Wednesday, May 30, 2012

AK Steel Holdings Corporation

Butler Works is located on 1,300 acres in western Pennsylvania, an hour drive north of Pittsburgh.

I was born and raised in a steel town. People graduated from my high school and drove down to the steel mill and got a job. Their parents did the same. They got a job, got married, raised a family, and bought a house and a car. Life was that simple. People thought that their way of life would never change. Then came the late 1970s when they started shutting down the steel mills in the Pittsburgh area. We went from 33 mills to 3 in just a matter of 30 years.


But there are surviving steel mills in the United States that managed to recreate their business and specialize in steel products. One such company is called AK Steel Holdings Corporation (Stock Symbol: AKS on the New York Stock Exchange). AK Steel produces flat-rolled carbon, stainless and electrical steel products, as well as carbon and stainless tubular steel products, for automotive, appliance, construction and manufacturing markets.

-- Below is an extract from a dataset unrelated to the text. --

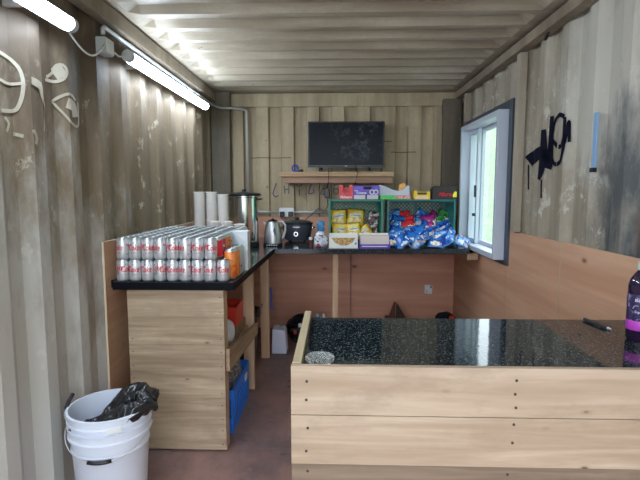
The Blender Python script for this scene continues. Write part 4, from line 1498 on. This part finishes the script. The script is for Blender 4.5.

The major plants and office locations are in Middletown, Coshocton, Mansfield, Walbridge and Zanesville, Ohio; Ashland, Kentucky; Rockport and Columbus, Indiana; and Butler, Pennsylvania.

AK Steel’s key customers are the major automakers, as well as key producers in the appliance, construction, manufacturing and electrical equipment industries.

AK Steel (NYSE: AKS) announced that its board of directors has declared a quarterly cash dividend of $0.05 per share of common stock, payable on June 8, 2012 to shareholders of record on May 15, 2012. If they pay 5 cents per quarter that will be 20 cents per year. With a current price of $7.14 (price as of 12:50 PM, April 25, 2012) that gives you a yield of 2.8%. That is not bad today for a stock.

However, I would buy the Ak Steel Corp 8.375% of Apr 1, 2022 bond. It is more secure than AK Common Stock. The bond is rated by Moody’s at B2 and Standard and Poor’s at BB-. The Cusip Number is 001546AM2. At this price of $976.40 for about 10 years, you the Income Investor makes out better than the stock speculator. In order for the stock speculator to do better the speculator must wait until the stock doubles in price and you the speculator sells at its doubling price.

If the bond is called early from April 1, 2017 (earliest that it can be called) to April 1, 2022, they must pay the investor $1,040 per bond.

If bought on Oct. 1, 2012 and kept until maturity, you the investor would get $711.88 in interest and $23.60 in bond appreciation for a total of $835.48 per bond. You the investor only paid $976.40 per bond.

Do you want to make more? Buy the bond before Oct. 1, 2012. This sounds good for someone with a self-directed IRA. Your profits in an IRA is tax deferred. Personally, I do not own this bond or its stock.